Thursday, August 18, 2011

Anti-sweat math

Sevilla was strikingly cool today. Cool enough to walk on the sunny side of the street. That has not been possible since... early May, perhaps? It was still probably about 30 degrees. Maybe 28 or something.

Normally, as heat loving as I am, I take the absolute shortest route possible to any scrap of shade. Walking along a narrow street, if you want to walk on the other side you would cross diagonally (there is only room for 1 car going slowly, there is no such thing as j-walking, and you have to cross, many times, because the sidewalk - whose width varies - is too narrow for the car to pass safely, besides there are no proper corners from which you would or should make your crossing). So you walk diagonally continuing in roughly the same direction, so you don't needlessly waste steps. If you were intending to go straight, you would not walk at a 90 degree angle for a few steps and then continue straight. Nobody walks in a perfect square or even a backwards diagonal, unnecessarily. What I'm trying to say is that the absolute necessity of getting your body into shade makes me do that here. I never knew what a B-line really meant (I mean from experience. The term seemed kind of useless before).

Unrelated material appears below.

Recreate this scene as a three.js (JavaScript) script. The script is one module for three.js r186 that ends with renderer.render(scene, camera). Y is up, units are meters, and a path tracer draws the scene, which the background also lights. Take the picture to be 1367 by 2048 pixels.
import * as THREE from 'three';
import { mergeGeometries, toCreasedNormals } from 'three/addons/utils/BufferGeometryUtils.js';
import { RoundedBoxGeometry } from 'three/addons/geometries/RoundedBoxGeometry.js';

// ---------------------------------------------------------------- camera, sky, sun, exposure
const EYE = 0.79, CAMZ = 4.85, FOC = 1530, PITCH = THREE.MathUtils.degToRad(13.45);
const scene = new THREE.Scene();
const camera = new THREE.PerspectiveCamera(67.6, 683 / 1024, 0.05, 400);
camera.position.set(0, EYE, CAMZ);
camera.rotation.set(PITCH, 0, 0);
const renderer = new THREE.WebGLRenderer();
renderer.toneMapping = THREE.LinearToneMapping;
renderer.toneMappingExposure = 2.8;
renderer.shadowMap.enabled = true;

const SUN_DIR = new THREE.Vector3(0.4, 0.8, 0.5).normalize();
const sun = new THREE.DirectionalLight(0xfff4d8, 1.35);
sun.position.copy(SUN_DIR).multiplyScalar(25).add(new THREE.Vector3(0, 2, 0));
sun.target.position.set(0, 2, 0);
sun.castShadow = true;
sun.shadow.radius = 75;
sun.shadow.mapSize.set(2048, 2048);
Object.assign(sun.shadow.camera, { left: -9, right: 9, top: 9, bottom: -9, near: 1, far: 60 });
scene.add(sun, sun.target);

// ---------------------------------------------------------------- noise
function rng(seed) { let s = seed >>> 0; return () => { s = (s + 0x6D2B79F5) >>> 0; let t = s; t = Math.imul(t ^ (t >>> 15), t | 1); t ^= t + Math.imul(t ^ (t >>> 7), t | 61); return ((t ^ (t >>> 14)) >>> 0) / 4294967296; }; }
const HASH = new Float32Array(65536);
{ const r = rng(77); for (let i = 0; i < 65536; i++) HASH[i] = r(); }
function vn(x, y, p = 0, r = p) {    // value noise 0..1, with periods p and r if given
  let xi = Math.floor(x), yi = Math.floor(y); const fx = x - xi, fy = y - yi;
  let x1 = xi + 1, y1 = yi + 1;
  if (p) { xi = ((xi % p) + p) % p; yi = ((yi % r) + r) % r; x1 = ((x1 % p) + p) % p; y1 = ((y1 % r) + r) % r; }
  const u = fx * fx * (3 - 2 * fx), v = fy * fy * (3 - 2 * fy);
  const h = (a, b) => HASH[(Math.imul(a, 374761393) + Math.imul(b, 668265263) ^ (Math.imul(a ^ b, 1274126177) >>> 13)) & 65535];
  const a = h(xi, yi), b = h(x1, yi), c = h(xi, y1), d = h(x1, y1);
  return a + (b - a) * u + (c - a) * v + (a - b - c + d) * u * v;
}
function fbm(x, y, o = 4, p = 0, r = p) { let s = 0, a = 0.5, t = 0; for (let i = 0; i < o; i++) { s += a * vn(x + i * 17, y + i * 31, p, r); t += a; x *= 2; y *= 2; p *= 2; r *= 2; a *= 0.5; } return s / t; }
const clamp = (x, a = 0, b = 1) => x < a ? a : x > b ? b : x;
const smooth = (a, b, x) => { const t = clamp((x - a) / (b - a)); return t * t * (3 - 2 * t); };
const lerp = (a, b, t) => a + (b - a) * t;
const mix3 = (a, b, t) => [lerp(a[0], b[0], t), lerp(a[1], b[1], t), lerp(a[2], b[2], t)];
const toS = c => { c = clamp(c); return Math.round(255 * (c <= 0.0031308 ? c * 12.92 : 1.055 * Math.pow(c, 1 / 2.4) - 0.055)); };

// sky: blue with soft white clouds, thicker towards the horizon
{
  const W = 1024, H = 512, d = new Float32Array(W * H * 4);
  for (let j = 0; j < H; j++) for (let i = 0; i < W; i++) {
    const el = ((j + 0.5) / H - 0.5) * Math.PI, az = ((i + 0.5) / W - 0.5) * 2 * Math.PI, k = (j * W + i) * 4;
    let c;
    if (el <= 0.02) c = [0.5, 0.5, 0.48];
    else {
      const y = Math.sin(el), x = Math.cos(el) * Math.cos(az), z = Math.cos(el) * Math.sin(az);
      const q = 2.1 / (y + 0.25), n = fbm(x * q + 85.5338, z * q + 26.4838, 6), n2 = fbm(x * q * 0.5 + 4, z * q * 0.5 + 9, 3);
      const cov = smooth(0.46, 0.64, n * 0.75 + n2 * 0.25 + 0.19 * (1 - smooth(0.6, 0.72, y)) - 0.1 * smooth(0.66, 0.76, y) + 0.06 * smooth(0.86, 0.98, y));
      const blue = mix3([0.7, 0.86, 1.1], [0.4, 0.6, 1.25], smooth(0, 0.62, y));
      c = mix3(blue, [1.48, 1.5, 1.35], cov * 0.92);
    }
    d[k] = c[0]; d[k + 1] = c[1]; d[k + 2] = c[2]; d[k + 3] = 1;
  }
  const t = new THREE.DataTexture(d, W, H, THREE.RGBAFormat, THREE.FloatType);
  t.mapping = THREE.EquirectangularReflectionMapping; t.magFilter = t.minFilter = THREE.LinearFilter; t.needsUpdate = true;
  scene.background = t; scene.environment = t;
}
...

Fine, I have to cross bridges sometimes in full sun. If you have to do it, you do it. I am used to sweating. Here, it is different. You don't freak out about a little sweat. But you really don't want to end up dripping if you can avoid it, and if 3 steps at a 90 degree angle to your path get you into the shade faster than 5 steps at a 60 degree angle, that is probably half a second difference, but I am going to take advantage of it!